Shooting Epics in a Barrel

You might not expect to find The Perfect Documentary at a surf festival, but Splinters comes pretty darn close

All film is anthropology. Whether you view or make a movie, you’re either visiting a culture or reflecting your own–often both. Think of the new Pixar hit, Brave, with its Scottish archer lassie seeking a life instead of Prince Charming, and we defy you to not connect the dots between Mel Gibson, The Hunger Games and The Princess Bride. (Warning: Do not attempt this at home with your own daughter.)

No film genre is more determinedly anthropological than the surf flick. Born of amateur surfers with 8mm cameras, the wanderer-in-search-of-waves meme got an early kickstart from Bruce Brown’s The Endless Summer. Its global success changed both surfing and film, spawning a gypsy culture obsessed with documenting its every barrel. Throughout the last 40 years most of the products have been shallow and narcissistic, easy for the general public to ignore. But in the past decade some pretty good movies have been made, from Step Into Liquid to, yes, the unfairly maligned Keanu Reeves/Patrick Swayze bromance, Point Break.

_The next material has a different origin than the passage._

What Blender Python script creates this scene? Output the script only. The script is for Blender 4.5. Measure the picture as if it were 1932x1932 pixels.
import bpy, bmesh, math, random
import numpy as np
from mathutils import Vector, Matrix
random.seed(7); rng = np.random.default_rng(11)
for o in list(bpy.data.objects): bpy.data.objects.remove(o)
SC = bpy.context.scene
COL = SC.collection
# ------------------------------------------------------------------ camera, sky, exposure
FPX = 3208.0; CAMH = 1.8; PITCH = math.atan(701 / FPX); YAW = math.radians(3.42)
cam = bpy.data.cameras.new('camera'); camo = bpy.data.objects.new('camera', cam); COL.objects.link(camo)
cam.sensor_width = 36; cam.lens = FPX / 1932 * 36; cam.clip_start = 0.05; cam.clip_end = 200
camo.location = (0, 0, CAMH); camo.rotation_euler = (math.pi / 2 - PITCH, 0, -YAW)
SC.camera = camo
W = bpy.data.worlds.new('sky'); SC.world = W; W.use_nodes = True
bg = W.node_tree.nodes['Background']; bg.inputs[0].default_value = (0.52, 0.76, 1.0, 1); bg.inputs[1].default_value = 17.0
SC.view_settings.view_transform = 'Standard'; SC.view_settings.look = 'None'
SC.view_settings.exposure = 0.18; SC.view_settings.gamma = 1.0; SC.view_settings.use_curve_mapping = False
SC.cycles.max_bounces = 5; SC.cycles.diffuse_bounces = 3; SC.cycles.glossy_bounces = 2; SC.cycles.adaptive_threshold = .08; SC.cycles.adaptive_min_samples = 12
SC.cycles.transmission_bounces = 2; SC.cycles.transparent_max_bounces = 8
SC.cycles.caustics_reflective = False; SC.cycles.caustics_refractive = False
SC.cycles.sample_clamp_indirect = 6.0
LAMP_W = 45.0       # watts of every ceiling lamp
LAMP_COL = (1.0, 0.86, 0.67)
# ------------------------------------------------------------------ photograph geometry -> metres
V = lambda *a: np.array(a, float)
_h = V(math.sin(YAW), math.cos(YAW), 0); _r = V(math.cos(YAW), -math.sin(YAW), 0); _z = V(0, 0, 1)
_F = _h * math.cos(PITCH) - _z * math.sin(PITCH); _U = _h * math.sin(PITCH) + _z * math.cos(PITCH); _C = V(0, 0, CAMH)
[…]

Now this year’s Honolulu Surf Film Festival is upon us like a big South swell, running from July 7–31 at the Doris Duke Theatre ([honoluluacademy.org]). Surfers and fans will no doubt pack the screenings, each of which also includes a short film or two. It’s a great way to party and express solidarity with Hawaii’s cultural foundations.

Still, for non-surfers, or those who’ve sat through a few too many hours listening to nasal dudes droning on about epic Wednesdays, some of the entries will have a “been there, done that” quality. But two of the first week’s offerings you won’t want to miss. The Opening Night selection, Keith Malloy’s Hell or High Water, is a classic portrait of an overlooked demographic, bodysurfers, including our own King of the Torpedo People, Mark Cunningham. (It also screens July 11, 14 and 26.)

Hell or High Water is great fun, but still a surf movie. (I would have liked to have heard more from Cunningham, a sadhu in a Speedo if there ever was one.) One documentary that will rock even a kook screens on July 8, 15 and 28: Splinters, a tale of a remote village in New Guinea, Vanimo, where a single visit by a surfer 20 years earlier spawned a handmade surf culture. Into this seemingly idyllic place steps first-time director Adam Pesce, who just hangs out and films, learning the Tok Pisin language in the process.

The first 20 minutes of the film are a sheer wonder, as the first six months in Vanimo must’ve seemed to Pesce. It’s a prelapsarian surf culture, complete with boards carved from tree trunks, where only 13 percent of the people have jobs and like it that way. Unaware of how good they have it, the surfers study tattered surf magazines and dream of one day visiting the “white man’s villages.” You hope they don’t. And then a surf contest, New Guinea’s first, is announced.

Soon Splinters moves from Eden to something familiar, and much sadder. Pesce doesn’t shirk from showing the harshness of a pre-modern society, or the corruption that a simple photo can bring. He’s masterful in how he handles a triple-threat set of subplots, including one concerning two sister surfers, Cinderellas to the macho men, who steal our hearts and the show. The result is a near-perfect documentary, no matter what the subject matter.